I just don't know what to do anymore. I work a few nights a week and i have to get sleep in the day time. I got in at 8:30am and had to go do something meaning i would not get in till 1:30pm. When i got in and finished what i needed to i went to sleep around 2pm at 4:15pm he came in the room shouting saying your really lazy why havent you got out of bed. This really upset me i just dont know what to do ive had this situation for the past few months and i try talking to him. I just dont know what to do. ☹️
Working nights and being called lazy - Mental Health Sup...
Working nights and being called lazy
Oh dear he doesn't sound very supportive! Maybe try telling him fine you will give up your job and he can support you? That might just make him stop and think.
I presume he is doing his share of the housework etc. If not then he is the one who is lazy! x
Consider telling Him you need to change your job, especially if He feels you are swinging the lead. If you work nights you will need sleep during the day, you had messages to do and now you have lost sleep.
No consideration deserves positive type changes to help you if you work nights. Personally I would start looking for a job with day time hours of work
BOB
Thing is i really enjoy my night job thats the thing
You need to lay down the Law, if He understands you work nights, in preference He must have accepted that in the first instance of the relationship.
Could it be He wishes you to start a day shift instead. Could it have been He was pulling your leg, especially when you had to go back to work within two hours.
BOB
Did he realise you hadn't gotten to bed until 1:30?

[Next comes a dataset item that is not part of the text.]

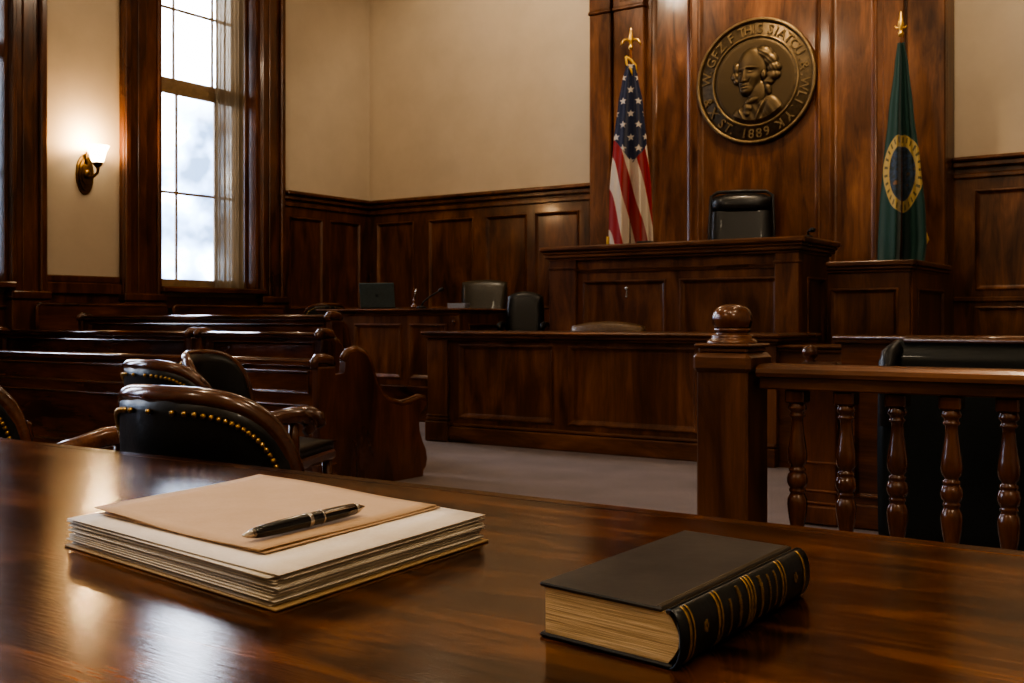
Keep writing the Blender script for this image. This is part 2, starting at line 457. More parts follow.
# low wainscot on the left wall + tall wainscot at its far end
t1 = MB(); pnl = MB()
for a, b in ((YF, 3.82), (3.82, 6.21), (6.21, 7.08), (7.08, 9.40)):
    panelled(t1, pnl, (XL, a, .0), (0, 1, 0), (1, 0, 0), b-a, 1.28, [(.12, .25, b-a-.12, 1.16)], .03)
t1.box(XL, XL+.07, 6.21, 7.08, 1.28, 1.40, .012); t1.box(XL, XL+.045, 6.21, 7.08, 1.40, 1.47, .01)
t1.box(XL, XL+.05, YF, 9.40, 0, .18, .008)
o = t1.build('trim_1', PZ); struct(o); pnl.build('inset_panel', PZ, o)
t2 = MB(); pnl = MB()
panelled(t2, pnl, (XL, 9.40, 0), (0, 1, 0), (1, 0, 0), 1.60, 2.5, [(.10, 1.15, .68, 2.30), (.80, 1.15, 1.38, 2.30), (.10, .3, .68, 1.0), (.80, .3, 1.38, 1.0)], .03)
t2.box(XL, XL+.06, 9.40, YB, 2.42, 2.48, .01); t2.box(XL, XL+.08, 9.40, YB, 2.50, 2.56, .012); t2.box(XL, XL+.12, 9.40, YB, 2.56, 2.61, .014)
o = t2.build('trim_2', PZ); struct(o); pnl.build('inset_panel', PZ, o)
# back wall wainscot, left part
XP0, XP1 = -6.30, -2.454
t3 = MB(); pnl = MB(); x0 = XL+.03
ops = []
for u, v in ((-9.79, -9.15), (-8.90, -8.175), (-7.99, -7.37), (-7.255, -6.63)):
    ops += [(u-x0, 1.15, v-x0, 2.31), (u-x0, .45, v-x0, 1.0)]
panelled(t3, pnl, (x0, YB, 0), (1, 0, 0), (0, -1, 0), XP0-x0, 2.5, ops, .03)
t3.box(x0, XP0, YB-.06, YB, 2.42, 2.48, .01); t3.box(x0, XP0, YB-.08, YB, 2.50, 2.56, .012); t3.box(x0, XP0, YB-.12, YB, 2.56, 2.61, .014)
o = t3.build('trim_3', WZ); struct(o); pnl.build('inset_panel', WZ, o)
# back wall wainscot, right part
t4 = MB(); pnl = MB(); x0 = XP1
ops = []
for k in range(4):
    a = .19+k*1.35; ops += [(a, 1.30, a+1.15, 2.25), (a, .45, a+1.15, 1.15)]
panelled(t4, pnl, (x0, YB, 0), (1, 0, 0), (0, -1, 0), XR-x0, 2.5, ops, .03)
t4.box(x0, XR, YB-.06, YB, 2.36, 2.41, .01); t4.box(x0, XR, YB-.09, YB, 2.46, 2.52, .012); t4.box(x0, XR, YB-.13, YB, 2.52, 2.56, .014)
t4.box(x0, XR, YB-.055, YB, 1.19, 1.24, .01)
o = t4.build('trim_4', WZ); struct(o); pnl.build('inset_panel', WZ, o)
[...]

Trying to explain to your partner about how your job affects your daytime hours should have worked. But you might have to keep telling him until he hears and understands you. You are doing other things besides coming straight home to sleep. He needs to realize that. (My partner had a case of selective hearing and I had to repeat myself quite a bit for him to hear it.)
Perhaps his attitude and disrespect of you is an indicator of a bigger problem in your relationship. If he's treating you like that, what else is he doing that eats away at your self esteem? Is the relationship worth what this does to you? It's pretty hard to believe in yourself when you have to deal with this kind of behavior. I was there, did that...for 8 years, and it broke me down until there was almost nothing left of me. You don't deserve to be treated like that, and you don't have to tolerate it. You have choices, and the ability to overcome whatever challenges you might face to change things. Believe in yourself! 💟
Did you guys talk about the effect this would have on your life before you started working nights? If not, maybe have that talk now and decide what to do going forwards. Then if he agrees to support you in working nights, for whatever reason, never put up with such behaviour from him again. It is not clever, or mature, or fair. If he has a problem that he had not foreseen he can come and talk to you after you have caught up on sleep, and he can propose a solution. Or is it me just being wishful that a grown man can actually ever act like an adult?